Thursday, December 18, 2014


 

Of Christmas Trees…

I was born in Oregon, where pine trees grow on trees.  Oh wait, that doesn’t quite work.  Well, anyway, pine trees are common there.

It made me quite spoiled. At Christmas, we went to a u-pick tree farm and were instantly surrounded by gorgeous trees and the unforgettable smell of pine hanging crisply in the air.

In Brazil, pine trees were almost as rare as white Christmases.

Eventually, I decided that we needed a tree of some kind.  Using a piece of Styrofoam I managed to cut a semblance of a pine tree that would slide into another half creating a lopsided white Christmas tree that didn’t fulfill our Oregonian expectations of what a Christmas tree should either look—or smell—like.

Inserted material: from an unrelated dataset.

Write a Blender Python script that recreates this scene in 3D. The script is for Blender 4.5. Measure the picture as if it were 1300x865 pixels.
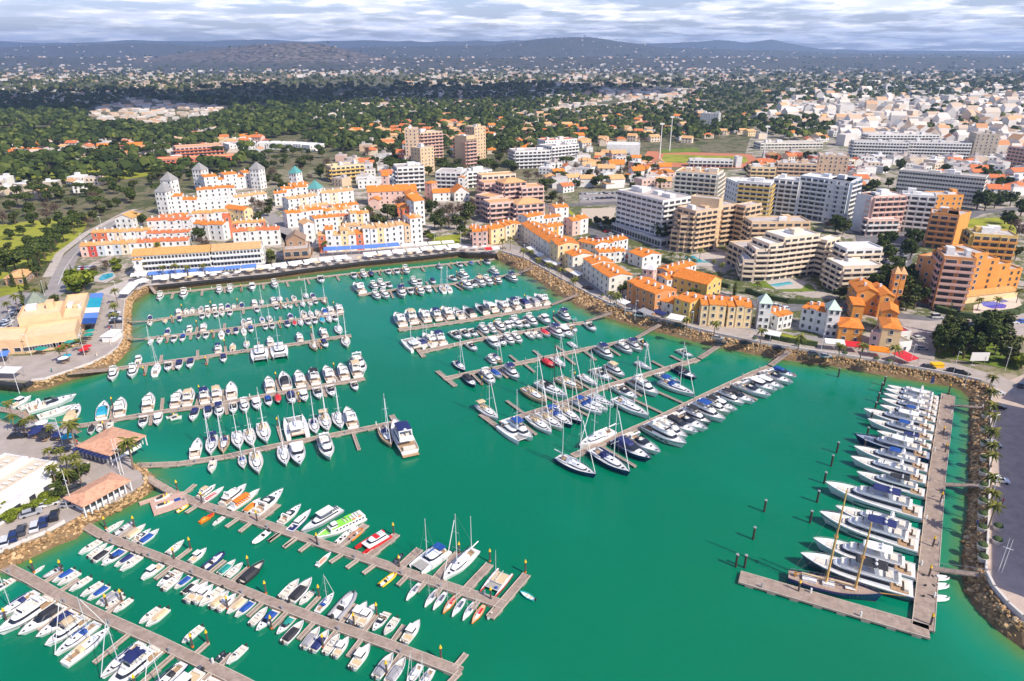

The next year I decided to try to create the same effect out of plywood.  I was making plans when my parents came home from the store with a fake pine tree causing a great deal of excitement.

It is, after all, hard to hang ornaments on a Styrofoam tree.

We took it out of the box and stacked the pipes before laying out the branches and sorting them according to size.  We put the metal ends of the branches into the holes on the green pipes and stood back to admire our work.

After years of not really having a tree at all there was something thrilling about seeing something that resembled a real tree.  It might lack the smell and be merely a collection of pipes, wire, and whatever it is they use to make the phony needles, but we were happy.

Thinking about real versus phony trees got me thinking about real versus phony Christmases.  In Brazil, Christmas didn’t feel real at first because we had none of the trappings with which we associated the holiday.  But the truth is that a real Christmas isn’t about fireplaces, snow, sleighs, or even real pine trees. 

It’s about celebrating our Lord’s birth.  He is the real Christmas.  The greatest gift.

I wish you a very blessed and merry Christmas, celebrating the real reason for the season.

Even if your tree is a lopsided one made of Styrofoam.

What is the weirdest Christmas you ever spent?

Did you find it made you more grateful for the true meaning of Christmas?